Q - Des analystes politiques voient dans le conflit actuel, une opposition entre deux projets régionaux . Le nouveau Moyen-Orient et les ambitions iraniennes et même ce que l’on appelle le croissant chiite. Qu’est-ce que vous en pensez ? Est-ce que ce que vous proposez n’est pas à mi-chemin entre les deux, surtout vous reconnaissez l’important rôle iranien ?

R - Je crois que tous les acteurs de cette région, la communauté internationale en général, reconnaissent que l’Iran est un acteur principal de la région. Ce qu’il ne faudrait pas, c’est que le Liban soit déstabilisé. Car si le Liban est déstabilisé, personne n’a à y gagner, et en tout cas pas Israël. Si le Liban est déstabilisé, la région peut l’être et au-delà de la région, il peut y avoir un conflit un jour entre le monde musulman et l’Occident. Ce serait terrible, dramatique. Ce serait une sorte de guerre de civilisations, de guerre des cultures que la France, par les valeurs universelles qu’elle porte, ne peut accepter.
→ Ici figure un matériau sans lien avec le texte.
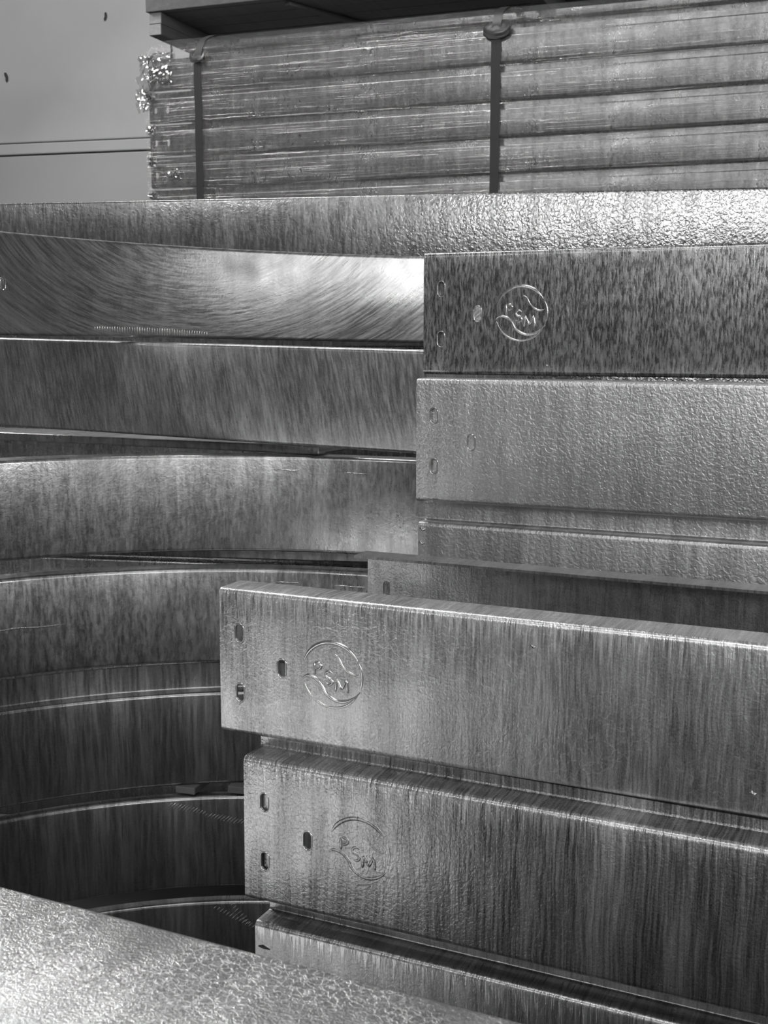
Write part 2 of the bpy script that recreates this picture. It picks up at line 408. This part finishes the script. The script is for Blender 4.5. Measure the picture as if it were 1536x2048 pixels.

Jusqu’au dernier moment par des moyens diplomatiques, par des moyens politiques, la France fera tout pour l’éviter.

Q - Une dernière question, on a entendu parler que le projet de solution commun entre la France et l’Amérique a été entravé. Pour quelle raison ?

R - Il y a un projet de résolution au Conseil de sécurité des Nations unies que la France a présenté, il y a quelques heures. Nous faisons circuler ce projet de résolution maintenant auprès de nos partenaires, y compris nos partenaires américains, et nous avons hâte au contraire d’entendre ce qu’ils en pensent. Et je suis sûr qu’on pourra enrichir cette résolution par les arguments des uns et des autres, et pourquoi pas par ceux des Américains./.